How to Make Money

Who Paints Those Amazing Murals in Your City? It Could be You

September 3, 2014
by Steve Gillman
Contributor

As an artist, you can invest a small fortune in tools and supplies only to have your paintings hang somewhere unsold for years. And an occasional sale might just cover the cost of materials for the unsold pieces. On the other hand, you could make $50 per hour painting murals, and you make the sale before you ever pick up the brush.

One of the great things about a mural-painting business is that you can run it just on weekends and otherwise work it around your current schedule. Another advantage is…

Low Startup Costs

Depending on the types of murals you do, you could start with as little as $100 for tools and materials. Typically, customers pay you half upfront for a job, so you can use that advance to buy your paint.

To keep startup costs low, just buy tools as necessary. For example, a step stool may be sufficient for painting bedrooms, and you can buy a ladder from your profits later, when you get jobs involving higher walls.

Once you have some experience, you might want to sign up for an online referral service that will help you find clients (or help them find you). For example, FindaMuralist.com charges $150 to $200 per year to list your business and upload a portfolio of your work. The site includes a website, and it doesn’t charge anything extra for the referrals sent your way.

Learning to Paint Murals

For certain niches, you don’t even need to be an artist. For example, paint-by-number mural kits can be perfect for doing children’s bedrooms. These patterns come with complete instructions, and as you get better you can alter the designs to get as creative as you or your clients desire.

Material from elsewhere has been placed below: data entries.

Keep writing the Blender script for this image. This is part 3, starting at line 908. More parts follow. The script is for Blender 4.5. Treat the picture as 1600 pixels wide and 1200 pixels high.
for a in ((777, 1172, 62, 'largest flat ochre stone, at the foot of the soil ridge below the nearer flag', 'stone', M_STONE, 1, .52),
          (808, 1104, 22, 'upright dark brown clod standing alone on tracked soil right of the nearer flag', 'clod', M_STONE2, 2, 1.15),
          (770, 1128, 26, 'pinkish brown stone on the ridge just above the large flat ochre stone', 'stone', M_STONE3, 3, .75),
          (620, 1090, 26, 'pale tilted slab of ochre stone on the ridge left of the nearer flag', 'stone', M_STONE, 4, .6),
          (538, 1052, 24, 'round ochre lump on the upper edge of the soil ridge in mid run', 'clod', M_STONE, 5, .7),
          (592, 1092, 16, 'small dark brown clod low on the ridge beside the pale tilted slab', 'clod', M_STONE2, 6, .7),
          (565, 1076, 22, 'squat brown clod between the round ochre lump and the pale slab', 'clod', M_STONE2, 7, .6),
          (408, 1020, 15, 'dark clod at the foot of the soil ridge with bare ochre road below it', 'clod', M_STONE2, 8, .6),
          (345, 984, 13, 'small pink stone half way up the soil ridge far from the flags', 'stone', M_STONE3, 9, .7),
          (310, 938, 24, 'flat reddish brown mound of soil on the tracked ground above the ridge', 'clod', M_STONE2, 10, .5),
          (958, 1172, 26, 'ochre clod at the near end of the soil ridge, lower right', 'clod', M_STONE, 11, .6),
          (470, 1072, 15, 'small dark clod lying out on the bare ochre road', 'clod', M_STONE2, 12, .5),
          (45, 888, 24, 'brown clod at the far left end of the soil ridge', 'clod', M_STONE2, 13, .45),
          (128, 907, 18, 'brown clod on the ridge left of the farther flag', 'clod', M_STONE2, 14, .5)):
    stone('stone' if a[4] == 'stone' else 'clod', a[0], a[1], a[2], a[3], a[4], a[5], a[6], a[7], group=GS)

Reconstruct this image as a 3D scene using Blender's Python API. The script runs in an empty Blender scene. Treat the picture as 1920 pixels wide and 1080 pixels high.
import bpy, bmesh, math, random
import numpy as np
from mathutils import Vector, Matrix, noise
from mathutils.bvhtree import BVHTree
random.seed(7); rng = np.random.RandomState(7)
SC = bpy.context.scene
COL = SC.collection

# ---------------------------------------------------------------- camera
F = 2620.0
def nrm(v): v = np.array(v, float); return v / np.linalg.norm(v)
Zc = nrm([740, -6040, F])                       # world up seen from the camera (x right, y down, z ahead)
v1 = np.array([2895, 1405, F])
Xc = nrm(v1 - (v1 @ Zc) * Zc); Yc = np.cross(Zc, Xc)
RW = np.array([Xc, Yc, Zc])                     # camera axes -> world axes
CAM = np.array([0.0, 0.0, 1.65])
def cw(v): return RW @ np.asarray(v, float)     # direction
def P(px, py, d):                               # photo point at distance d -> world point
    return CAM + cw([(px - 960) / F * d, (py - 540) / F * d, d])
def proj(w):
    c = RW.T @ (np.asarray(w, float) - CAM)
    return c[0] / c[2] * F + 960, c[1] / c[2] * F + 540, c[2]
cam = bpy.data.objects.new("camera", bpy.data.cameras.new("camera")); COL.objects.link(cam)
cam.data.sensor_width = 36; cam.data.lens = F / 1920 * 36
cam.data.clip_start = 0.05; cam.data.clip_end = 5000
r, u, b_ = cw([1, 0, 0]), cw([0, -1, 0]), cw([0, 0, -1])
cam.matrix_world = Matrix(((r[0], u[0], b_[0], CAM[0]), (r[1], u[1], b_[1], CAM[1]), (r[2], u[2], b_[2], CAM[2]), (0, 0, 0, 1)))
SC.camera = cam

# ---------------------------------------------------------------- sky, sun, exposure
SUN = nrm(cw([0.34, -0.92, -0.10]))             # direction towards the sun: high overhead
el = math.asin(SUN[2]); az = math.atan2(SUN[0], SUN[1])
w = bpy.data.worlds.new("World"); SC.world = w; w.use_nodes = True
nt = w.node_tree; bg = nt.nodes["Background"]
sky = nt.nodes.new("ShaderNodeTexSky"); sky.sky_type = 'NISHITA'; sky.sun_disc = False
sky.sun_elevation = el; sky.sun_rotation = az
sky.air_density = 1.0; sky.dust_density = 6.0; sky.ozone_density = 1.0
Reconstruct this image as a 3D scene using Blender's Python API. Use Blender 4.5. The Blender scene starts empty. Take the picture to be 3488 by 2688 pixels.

For other types of jobs, you might consider any of the many mural stencils sold online. There are some great designs for living rooms.

A mural painting workshop can provide training and a certificate, but you can also learn from mural painting videos on YouTube. If you already paint on canvas, this might be all you need to get started on wall murals. Otherwise, you can stick to stencils and paint-by-number designs while you practice freehand work on the walls at home.

Where to Sell Your Murals

Once you develop enough word-of-mouth exposure, clients may come to you. In the meantime, look for a good place to put a mural, and ask the owner if she’s interested. Here are some of the places murals are found:

  • Old buildings
  • Children’s bedrooms
  • Living rooms
  • Bars
  • Restaurants
  • Garages
  • Garden sheds
  • Schools
  • Libraries
  • Airports

Most of the time you’ll paint walls (inside or outside), but you can also find murals on ceilings, floors and even roofs. For example, in Denver, CO, the roof of the Bubba Gump Shrimp Company has a painted mural/logo, which is visible to guests at the Hyatt and other tall hotels. Rooftop murals or logos on low roofs make sense in any city where there are always hundreds or thousands of people high enough to appreciate them.

Mural-Painting Prices

Murals are priced in a number of different ways. For example, mural painter Cindy Baer Webster charges $60 per hour. That’s for painting. She charges $30 per hour for research and planning, and a mileage charge for travel. The first 30-minute consultation is free, and basic paint and materials are included in the hourly charge. So that customers can get a rough idea of what the total cost will be, her extensive online portfolio includes the final price of each mural.

A more common arrangement is to charge per square foot, according to how difficult the design, surface or conditions are. And the range is wide. For example, Charlie Davis charges $10 to $20 per square foot for his murals, while muralist Michael Cooper says, “We tell clients that they can expect most interior murals to cost between $100 and $200 per square foot, but it could be less, or it could be more, depending upon the level of detail required.”

According to RedBeacon.com, the average price nationally for custom murals is $537 for a work 4-by-4 feet, which would be $16 per square foot. But an entire room averages $1,877, which for a normal room of say, 12-by-14 feet with 8-foot ceilings would be about $4.50 per-square-foot. They note that charges go up for painting around doors and other obstacles.

Obviously there is a lot of variation in pricing. Partly it is what you offer. You can get top dollar for trompe l’oeil designs if you have the ability to do that kind of hyper-realistic art. If you’re doing stencil murals for kids’ rooms, you might be at the lower end of the pay scale.

To set your pricing, look at what muralists close to you charge. And by “close to you” we mean close geographically, in skill level, and type of murals painted. Then aim a little higher. You can always lower your prices later if you aren’t getting enough business.

If you want to make some serious money, look for big walls to paint. Muralist Drew Brophy charges $34,500 for a mural that is 44-by-28 feet.

Your Turn: Would you consider mural painting as a part-time or full-time business?